Dangote Group, controlled by Africa’s richest man, Aliko Dangote, plans to invest $3.8 billion in sugar and rice and $800 million in dairy production in the next three years as the company seeks to expand and deal with a shortage of dollars in its home market of Nigeria.
The conglomerate plans to increase its production of sugar to 1.5 million metric tons a year by 2020 from 100,000 tons now and is seeking to add 1 million tons of rice, Edwin Devakumar, executive director at Dangote’s industries unit, said Tuesday in an interview in Lagos, Nigeria’s commercial hub. The company also plans to have 50,000 cattle producing 500 million liters of milk a year by 2019, he said.
A lack of foreign exchange means companies are struggling to pay for imported goods, increasing the burden on local agriculture to meet demand for food from Nigeria’s population of more than 180 million, Devakumar said. “All raw sugar has to be imported today, same thing for flour milling,” he said.

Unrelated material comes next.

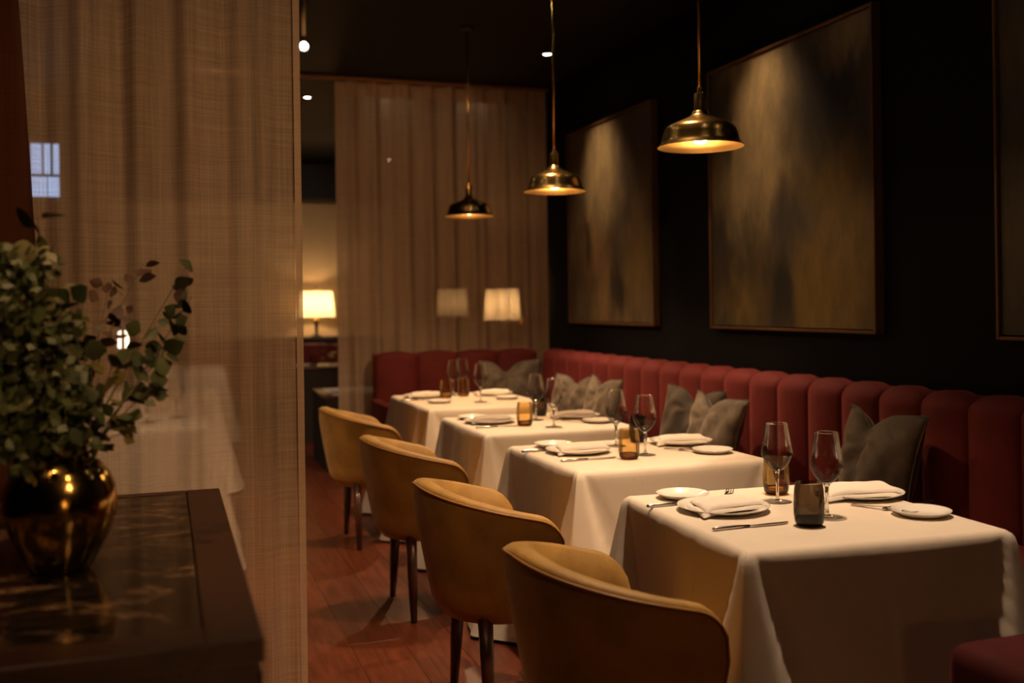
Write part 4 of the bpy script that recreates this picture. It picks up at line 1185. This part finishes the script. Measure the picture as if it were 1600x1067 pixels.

Dangote, whose cement unit is Nigeria’s biggest listed company, has been investing in agriculture as the country’s government seeks to diversify away from oil, which accounts for 90 percent of the nation’s export earnings and the bulk of revenue. The economy, which plunged into its first recession in a quarter-century last year amid falling crude prices, is forecast by the World Bank to expand by 1.2 percent this year.
The company has established Dangote Rice Ltd. and will list the unit on the Nigerian Stock Exchange “at the appropriate time,” Devakumar said.
Dangote plans to cultivate 350,000 hectares (864,850 acres) of land for sugar cane and add 200,000 hectares for rice, according to the executive director. The company has ordered five plants for sugar milling and 10 for rice from Switzerland to be located in the north of the country, he said.
Sourcing Funds
The Lagos-based company will finance the projects through “internal resources or equity funding” and loans from banks and export-credit agencies, Devakumar said. The funds will be used mainly to procure “farm-development equipment” as well as sugar and rice mills, he said.
Dangote is “at the planning stage’’ to invest in other agricultural projects including production of soybean, oil palm, palm kernel and corn, according to the executive director. It will support rice cultivation by supplying high-yield seeds, pesticides and fertilisers to contract farmers, he said.
Aliko Dangote, 60, has a net worth of $12.1 billion, according to the Bloomberg Billionaires Index. That ranks him just inside the top 100 worldwide.